Can Gazá es una casa de campo cerca de Palma de Mallorca, y a esa casa entramos las 398.000 personas, apenas un 2% de la audiencia, que a esa hora del domingo estuvimos frente a esa pantalla, noble, tan digna que te dignificaba, pantalla de la que brotaba la emoción porque lo visto fue un dardo al centro de la razón, tan bella y poética como siempre. Lo malo, lo peor, es que ni Rouco Varela, el que clama a pecho estremecido por la familia, ni Ratzinger, otro ratoncillo asustadizo, podrían entrar allí, salvo que se quitaran sus mitras, cuestión de altura de puertas y techos, y se despojaran de sus teatrales ropajes, cuestión de sensatez porque los habitantes de Can Gazá, aunque excluidos, seguro que olfatean a lo lejos la mascarada. ¿Quieren que hablemos en serio de familias, y no de familia? Hablemos. Can Gazá, la última estación, fue el nombre de ese "Crónicas" sobresaliente y oportuno. En Can Gazá vive una gran, enorme familia de hombres que un día descontrolaron su vida, eso tan humano, aunque terrible, de drogas, alcohol, violencia, y sus consecuencias, exclusión, resentimiento, fracaso, y vuelta al hoyo. Pero un cura, Jaume Santandreu, violado por un monje de La Salle, encontró Can Gazá y acogió a los que nadie quiere. Dice que es gay, sí, y qué, ni presumo ni me oculto. Y recuerda, aquí no salvamos a nadie. Ay, exclama socarrón, ay los salvadores.

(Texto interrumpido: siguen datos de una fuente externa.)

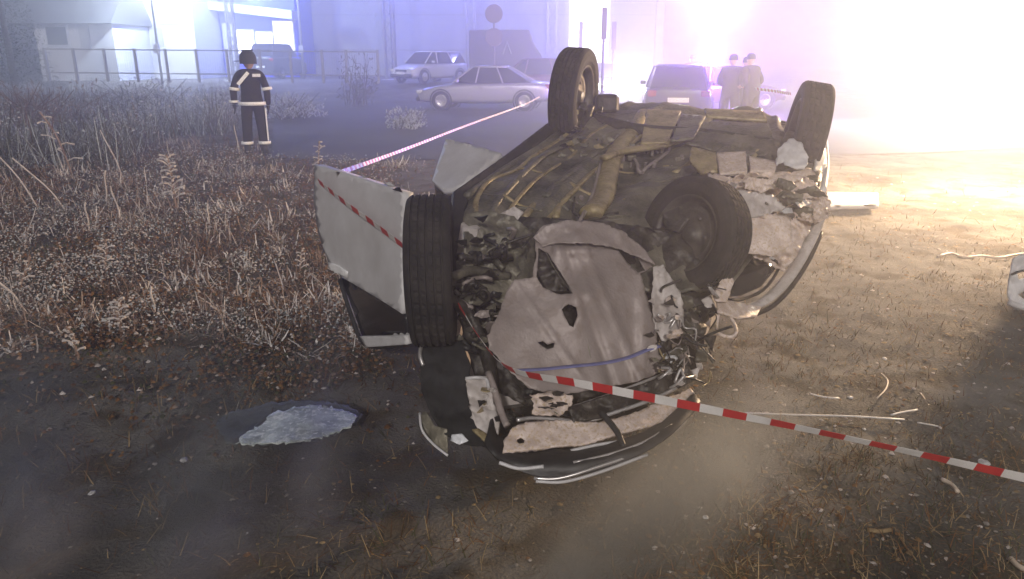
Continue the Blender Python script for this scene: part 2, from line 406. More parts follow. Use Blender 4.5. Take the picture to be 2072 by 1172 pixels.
P = fan(30000, 4.3, 14, -150, 1000); P = P[soft(P) & (vnoise(P[:, 0], P[:, 1], 2.1, 46) > .56)]; n = len(P); RIME2 = (P, rng.uniform(.004, .010, n) * (1 + P[:, 1] * .06), rng.choice(3, n, p=[.3, .3, .4]), rng.uniform(.02, .17, n))
# flattened straw and bits on the packed earth
P = fan(26000, 1.5, 12, -100, 2200); P = P[~veg_w(P[:, 0], P[:, 1]) & ~in_road(P[:, 0], P[:, 1])]; cl = vnoise(P[:, 0], P[:, 1], 1.7, 21) * .6 + vnoise(P[:, 0], P[:, 1], 5, 22) * .4
P = P[rng.random(len(P)) < np.clip((cl - .33) * 3, .05, 1)]; n = len(P)
blades('trampled_straw', P, rng.uniform(.02, .11, n), rng.uniform(.002, .0045, n) * (1 + P[:, 1] * .1), 1.45, .5, [M['straw'], M['brown'], M['dgreen']], rng.choice(3, n, p=[.34, .4, .26]), 'trampled straw and dead stalks lying over the packed earth', 'straw')
# grass rising along the trampled patch edges, lower right and bottom
pts = []
for c in fan(230, 1.6, 8, 1250, 2150):
    pts.append(rng.normal(0, .06 + .02 * c[1], (rng.integers(15, 45), 2)) + c)
for px, py in [(1500, 1110), (1530, 1080), (1490, 1150), (1560, 1040), (1740, 930), (1760, 925), (1640, 760), (1560, 740), (1600, 700), (1900, 560), (1870, 570), (1700, 950)]:
    g = G(px, py); pts.append(rng.normal(0, .05, (60, 2)) + [g.x, g.y])
P = np.concatenate(pts); n = len(P)
blades('low_grass', P, rng.uniform(.015, .065, n), rng.uniform(.002, .005, n) * (1 + P[:, 1] * .1), .9, 1.2, [M['straw'], M['brown'], M['dgreen']], rng.choice(3, n, p=[.3, .5, .2]), 'low clumps of short dead grass to the right of the wreck', 'dead grass')
# leaves and pebbles
def flecks(name, P, S, mats, mi, label, cat, hgt=.5, up=0):
    n = len(P); r2 = np.random.default_rng(n); az = r2.uniform(0, 6.28, n); asp = r2.uniform(.4, 1, n)
    ring = np.array([0, 1.25, 2.5, 3.77, 5.0]); V = np.zeros((n, 6, 3)); z0 = gz(P[:, 0], P[:, 1]) + up
    for k, t in enumerate(ring):
        a = np.cos(t) * S; b = np.sin(t) * S * asp * r2.uniform(.7, 1.2, n)
        V[:, k, 0] = P[:, 0] + a * np.cos(az) - b * np.sin(az); V[:, k, 1] = P[:, 1] + a * np.sin(az) + b * np.cos(az); V[:, k, 2] = z0 + r2.uniform(-.001, .3, n) * S * hgt
    V[:, 5, :2] = P; V[:, 5, 2] = z0 + S * hgt * r2.uniform(.5, 1.2, n)
    b = (np.arange(n) * 6)[:, None, None]; T = np.array([[k, (k + 1) % 5, 5] for k in range(5)])[None]
    return tag(link(name, fast_mesh(name, V.reshape(-1, 3), (b + T).reshape(-1), 3, mats, np.repeat(mi, 5))), label, cat, kind='stuff')
P = fan(64000, 2.8, 14, -150, 1100); P = P[soft(P, .6)]; n = len(P); cl = vnoise(P[:, 0], P[:, 1], 2.6, 33)
P = P[rng.random(n) < np.clip(cl * 1.8 - .3, .05, 1)]; n = len(P)
flecks('dead_leaves', P, rng.uniform(.004, .015, n) * (1 + P[:, 1] * .06), [M['brown'], M['frostb'], M['dgreen'], M['frost'], M['rustleaf']], rng.choice(5, n, p=[.34, .2, .16, .05, .25]), 'curled dead leaves caught in the low weeds of the left field', 'leaves', 1.1, rng.uniform(0, .07, n) * (.6 + P[:, 1] * .05))
P = fan(19000, 1.5, 12, -100, 2200); P = P[~veg_w(P[:, 0], P[:, 1]) & ~in_road(P[:, 0], P[:, 1])]
P = P[rng.random(len(P)) < np.where(P[:, 0] > .2, 1, .22)]; n = len(P)
flecks('gravel', P, rng.uniform(.002, .008, n) * (1 + P[:, 1] * .12), [M['stone'], M['soil'], M['straw']], rng.choice(3, n, p=[.35, .3, .35]), 'small stones and dead leaf scraps over the trampled earth', 'gravel')

for (P, S_, mi_, up_), lb in ((RIME1, 'crumbs of white rime clinging to the tall reeds at left'), (RIME2, 'rimed seed heads and leaf tips over the brown weeds')):
    flecks('rime', P, S_, [M['frostc'], M['reed'], M['frost']], mi_, lb, 'rime', 1.3, up_)
P = fan(2600, 1.5, 11, 300, 2200); P = P[~veg_w(P[:, 0], P[:, 1]) & ~in_road(P[:, 0], P[:, 1])]; P = P[(P[:, 0] > .5) | (rng.random(len(P)) < .25)]; n = len(P)
flecks('leaf_litter', P, rng.uniform(.005, .013, n) * (1 + P[:, 1] * .12), [M['frost'], M['straw'], M['stone'], M['rustleaf']], rng.choice(4, n, p=[.2, .35, .2, .25]), 'pale dead leaves and chips strewn over the earth right of the wreck', 'leaf litter', .7)
# ================================================================== THE WRECK
wreck = empty('wrecked_car', (.6, 4.0, 0), 'white saloon car lying wrecked on its roof with its crushed nose towards the viewer', 'wrecked car')

# --- underbody: control rows from the tail to the nose
rows = [
 [(1222,214,5.45),(1300,214,5.45),(1400,218,5.35),(1500,221,5.25),(1552,238,5.15),(1600,262,5.0)],
 [(1128,262,4.95),(1225,258,4.95),(1330,268,4.85),(1440,272,4.75),(1540,285,4.65),(1640,300,4.55)],
 [(1030,328,4.3),(1140,330,4.3),(1250,340,4.25),(1370,345,4.2),(1500,345,4.15),(1660,355,4.15)],
 [(940,392,3.65),(1060,405,3.65),(1180,415,3.62),(1300,410,3.7),(1450,410,3.8),(1640,420,3.8)],
 [(922,490,3.2),(1020,500,3.25),(1120,500,3.25),(1240,500,3.35),(1400,490,3.5),(1560,480,3.6)],
 [(930,620,2.85),(1010,620,2.95),(1100,600,3.0),(1220,600,3.05),(1360,600,3.15),(1470,590,3.25)],
]
def grid_patch(rows, sub, fn):
    A = [[PY(*p) for p in r] for r in rows]
    A = [catmull(r, sub) for r in A]; A = list(zip(*[catmull(c, sub) for c in zip(*A)]))
    m, n = len(A), len(A[0]); v = []; f = []
    for i in range(m):
        for j in range(n):
            a = A[min(i + 1, m - 1)][j] - A[max(i - 1, 0)][j]; b = A[i][min(j + 1, n - 1)] - A[i][max(j - 1, 0)]
            nn = a.cross(b).normalized(); nn = nn if nn.z > 0 else -nn
            v.append(A[i][j] + nn * fn(i / (m - 1), j / (n - 1), A[i][j]))
    for i in range(m - 1):
        for j in range(n - 1): f.append((i * n + j, i * n + j + 1, (i + 1) * n + j + 1, (i + 1) * n + j))
    return v, f
def ufn(s, t, p):
    d = .018 * ridged(p, 3.2, 4) + .008 * ridged(p, 11, 2)
    tun = math.exp(-((t - .5 + .12 * s) / .07) ** 2); d -= .06 * tun           # transmission tunnel
    for c in (.14, .3, .72, .86): d += .02 * math.exp(-((t - c) / .018) ** 2)  # long floor ribs
    for c in (.2, .42, .55): d += .014 * math.exp(-((s - c) / .015) ** 2)       # cross ribs
    if t < .05: d -= (.05 - t) * 1.2
    return d
v, f = grid_patch(rows, 14, ufn)
ub = link('underbody', mesh('underbody', v, f, M['under'], smooth=True), wreck)
ub.modifiers.new('thickness', 'SOLIDIFY').thickness = .012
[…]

En Can Gazá vive Juan Carlos Robles, con su bicho dentro y sus ojos mirando casi desde el otro lado, José Antonio Serrano, cojo, acomplejado de pequeño, recordando que cayó en el alcohol y la violencia, lo mismo que detestaba de su padre, y arrastra con un dolor insoportable haber pegado a su madre, José Antonio Rosa, una vida de cárceles y delincuencia, Miguel Ángel Jiménez, con hijos que abandonó a los 5 años y ahora se pregunta para qué van a conocer a un trasto como él, Amador, ciego de glaucoma al que robaron sus propios amigosÉ Mientras hablaban sonaba la voz de Serrat, Sabina, del siempre estremecedor Leonard Cohen. Lo peor, hablaba a cámara Jaume, es la exclusión emotiva. Pero en Can Gazá se ayudan unos a otros, se quieren, se necesitan, tienen una rutina, ven la tele, trabajan para la comunidad, son felices. ¿Sigo hablando de la familia? Señor Rouco, déjese de letanías, quítese la mitra, y aprenda de Jaume, que seguro que en Can Gazá será bien acogido. Ángela Gonzalo firmó el guión, y Salvador Aldeymer lo narró pelín melodramático, sin necesidad. A la familia de Can Gazá, y a ustedes, feliz 2010. De verdad.